Tatbikat Norveç ve İsveç toprakları ile kuzey kutup bölgesi içinde ve dışında olmak üzere uluslararası deniz ve hava sahalarında kara, deniz ve hava unsurlarının iştiraki ile yapılmıştır.

Son yıllarda NATO, kuzey kutup bölgesindeki askeri faaliyetlerini sıklaştırmakta ve çapını her geçen yıl büyütmektedir. Rusya ise bu tatbikatın kışkırtma amaçlı olduğunu iddia etmektedir. NATO’nun kuzey kutup bölgesinde örneğin Kanada’da aynı tatbikatı yapması mümkün iken Rusya’nın hemen yanı başında İsveç ve Norveç’te yapması kışkırtma iddiasını doğrular niteliktedir.

Kuzey kutup bölgesi neresi?

Kuzey kutup dairesi ( 66º 33´ 44´´ enlemi ) ile kuzey kutup noktası ( 90º enlemi ) arasında kalan 27 milyon km²’lik bir alana kuzey kutup bölgesi denir. Bunun 9 milyon km²’si kara geri kalanı denizdir. Bu bölgede yağış az, denizlerin büyük bölümü buzlarla kaplı, en sıcak mevsimde bile ısı 10º üstüne çıkmaz. Ayrıca bu bölgede 23 Eylül ile 21 Mart arasında güneş hiç doğmaz geri kalanında ise güneş hiç batmaz.

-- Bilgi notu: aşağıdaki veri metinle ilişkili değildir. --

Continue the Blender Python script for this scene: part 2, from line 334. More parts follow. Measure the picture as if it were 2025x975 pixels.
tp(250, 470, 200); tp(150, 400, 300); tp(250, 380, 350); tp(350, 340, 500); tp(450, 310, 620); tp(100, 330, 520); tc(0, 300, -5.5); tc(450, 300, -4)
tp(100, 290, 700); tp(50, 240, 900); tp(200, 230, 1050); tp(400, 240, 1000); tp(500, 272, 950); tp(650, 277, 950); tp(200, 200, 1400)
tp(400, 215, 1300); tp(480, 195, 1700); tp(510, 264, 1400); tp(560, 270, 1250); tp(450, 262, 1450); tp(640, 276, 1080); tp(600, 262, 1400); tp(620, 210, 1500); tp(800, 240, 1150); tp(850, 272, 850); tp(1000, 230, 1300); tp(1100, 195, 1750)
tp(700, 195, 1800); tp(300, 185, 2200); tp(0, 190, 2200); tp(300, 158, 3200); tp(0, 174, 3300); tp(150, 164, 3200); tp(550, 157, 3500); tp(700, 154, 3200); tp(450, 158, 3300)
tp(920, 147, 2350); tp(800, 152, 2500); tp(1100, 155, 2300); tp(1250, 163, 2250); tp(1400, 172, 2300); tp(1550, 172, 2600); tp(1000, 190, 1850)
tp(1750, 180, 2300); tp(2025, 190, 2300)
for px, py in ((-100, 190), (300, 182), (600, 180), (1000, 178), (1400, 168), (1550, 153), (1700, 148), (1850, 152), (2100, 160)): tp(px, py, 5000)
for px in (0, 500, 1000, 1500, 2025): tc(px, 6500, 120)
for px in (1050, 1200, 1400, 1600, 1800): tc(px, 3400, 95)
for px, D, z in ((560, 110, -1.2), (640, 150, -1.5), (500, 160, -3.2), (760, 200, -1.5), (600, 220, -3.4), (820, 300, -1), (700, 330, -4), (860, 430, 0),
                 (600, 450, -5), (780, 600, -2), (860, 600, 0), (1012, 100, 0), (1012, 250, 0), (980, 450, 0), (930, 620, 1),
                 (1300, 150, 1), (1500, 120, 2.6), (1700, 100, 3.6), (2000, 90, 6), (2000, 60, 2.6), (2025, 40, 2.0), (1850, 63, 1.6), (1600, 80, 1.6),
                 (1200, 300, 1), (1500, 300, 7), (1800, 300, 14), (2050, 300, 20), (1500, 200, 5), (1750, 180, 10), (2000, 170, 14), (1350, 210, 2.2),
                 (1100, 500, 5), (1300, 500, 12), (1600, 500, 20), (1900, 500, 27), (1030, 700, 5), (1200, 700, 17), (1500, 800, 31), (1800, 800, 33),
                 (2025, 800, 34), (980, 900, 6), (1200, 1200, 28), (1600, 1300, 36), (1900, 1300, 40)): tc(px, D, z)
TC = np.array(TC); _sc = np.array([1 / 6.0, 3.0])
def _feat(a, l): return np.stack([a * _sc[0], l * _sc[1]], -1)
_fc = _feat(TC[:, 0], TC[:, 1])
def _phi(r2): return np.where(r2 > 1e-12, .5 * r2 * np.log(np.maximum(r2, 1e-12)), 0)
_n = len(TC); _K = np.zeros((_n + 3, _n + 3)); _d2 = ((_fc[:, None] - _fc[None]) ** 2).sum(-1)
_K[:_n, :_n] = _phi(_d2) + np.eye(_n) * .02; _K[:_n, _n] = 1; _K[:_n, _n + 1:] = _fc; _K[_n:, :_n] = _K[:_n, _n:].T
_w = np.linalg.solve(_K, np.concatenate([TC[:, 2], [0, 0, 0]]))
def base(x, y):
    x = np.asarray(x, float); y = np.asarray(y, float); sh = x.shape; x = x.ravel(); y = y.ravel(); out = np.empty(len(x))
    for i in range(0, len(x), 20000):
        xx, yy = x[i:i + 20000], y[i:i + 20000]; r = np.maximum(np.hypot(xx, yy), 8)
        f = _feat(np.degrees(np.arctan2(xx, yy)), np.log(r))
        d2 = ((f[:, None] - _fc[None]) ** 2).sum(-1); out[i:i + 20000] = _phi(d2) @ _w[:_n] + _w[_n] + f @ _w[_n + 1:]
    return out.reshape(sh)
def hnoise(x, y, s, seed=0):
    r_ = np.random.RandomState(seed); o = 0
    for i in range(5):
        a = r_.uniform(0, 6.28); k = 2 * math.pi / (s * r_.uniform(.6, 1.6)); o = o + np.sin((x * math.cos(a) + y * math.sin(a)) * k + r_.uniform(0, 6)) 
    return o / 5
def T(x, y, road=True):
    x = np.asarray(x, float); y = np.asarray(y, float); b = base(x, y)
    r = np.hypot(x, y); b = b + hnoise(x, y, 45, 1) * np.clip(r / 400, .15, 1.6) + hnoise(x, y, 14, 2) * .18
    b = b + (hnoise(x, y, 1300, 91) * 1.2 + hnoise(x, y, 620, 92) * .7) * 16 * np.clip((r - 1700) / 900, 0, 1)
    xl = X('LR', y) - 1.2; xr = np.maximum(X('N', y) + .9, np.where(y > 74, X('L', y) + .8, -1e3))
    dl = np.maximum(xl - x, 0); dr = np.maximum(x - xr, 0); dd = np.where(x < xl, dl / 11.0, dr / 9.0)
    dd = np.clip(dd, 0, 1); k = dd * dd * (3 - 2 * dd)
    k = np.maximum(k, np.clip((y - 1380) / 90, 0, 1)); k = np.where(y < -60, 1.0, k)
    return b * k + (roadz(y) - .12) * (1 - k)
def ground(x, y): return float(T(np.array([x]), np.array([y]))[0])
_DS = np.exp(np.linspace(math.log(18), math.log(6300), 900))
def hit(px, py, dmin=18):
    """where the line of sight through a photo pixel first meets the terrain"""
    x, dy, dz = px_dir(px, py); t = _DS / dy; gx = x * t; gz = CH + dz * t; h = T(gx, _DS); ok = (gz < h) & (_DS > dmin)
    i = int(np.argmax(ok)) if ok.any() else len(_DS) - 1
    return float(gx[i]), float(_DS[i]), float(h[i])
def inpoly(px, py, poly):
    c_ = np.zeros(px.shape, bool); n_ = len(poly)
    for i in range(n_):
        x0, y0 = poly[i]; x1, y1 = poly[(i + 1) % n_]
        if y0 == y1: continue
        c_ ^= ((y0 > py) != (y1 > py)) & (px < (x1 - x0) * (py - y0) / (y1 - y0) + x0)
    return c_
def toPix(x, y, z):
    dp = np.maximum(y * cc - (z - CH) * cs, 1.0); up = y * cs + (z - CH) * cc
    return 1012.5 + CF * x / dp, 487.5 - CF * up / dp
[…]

Burada yaşam şartları ağır ve zor olduğundan nüfus çok az olup özellikle 2000 yılına kadar bölge fazla ilgi çekmemiştir. Küresel iklim değişikliği nedeniyle yer kürenin diğer bölgelerine nazaran iki kat daha fazla ısınan bu bölgede buz kalınlığının hızla azalmaya başlaması ve yapılan son araştırmalarda dünya petrol rezervinin yüzde 13’ü, doğal gazın ise yüzde 30’unun burada bulunuyor olması bölgeyi ilgi odağı ve çıkar çatışmalarının merkezi haline getirmiştir.

Kuzey kutup bölgesi, bölge içinde bulunan Kuzey Buz Denizi dahil diğer deniz ve kara alanları ile uzun yıllar kimsenin yüzüne bakmadığı sessiz yerlerdi. Bu bölgenin geniş buzul alanlarının iklim değişikliği nedeniyle erimeye ve azalmaya başlaması ve dolayasıyla ulaşıma açılması ayrıca enerji kaynakları bakımından zengin olduğunun fark edilmesi burasını çevresindeki ülkeler için kriz ve potansiyel çatışma alanı haline getirmiştir.

Bu bölgeye sahildar olan ve uluslararası hukuk açısından bu bölgede bulunan zenginliklerden hak talep eden ülkeler; ABD ( Alaska nedeniyle ), Kanada, Danimarka, Norveç ve Rusya Federasyonu’dur. Bu beşin dördü NATO ülkesidir.

Zenginliklerin paylaşımı mücadelesi

Bu beş ülke bu bölgedeki zenginliklerden azami derecede faydalanmak için kıyasıya mücadele etmekte, bölgeye yatırım yapmakta ve bölgeye yönelik faaliyetlerini artırmaktadır. Bölgede sürekli asker konuşlandırılması ve çapı giderek artan tatbikatların icrası paylaşım mücadelesinin sert geçeceğinin bir habercisidir.

Rusya kuzey kutup bölgesini ülkesi için en önemli enerji kaynağı üssü haline getirmek istiyor ve bunun için 50 milyar dolar ayırmış durumda. Rusya’nın karşısında ABD ve Kanada ikilisi hatta dört NATO ülkesinin çıkar ve birlikte hareket etme iradesi var.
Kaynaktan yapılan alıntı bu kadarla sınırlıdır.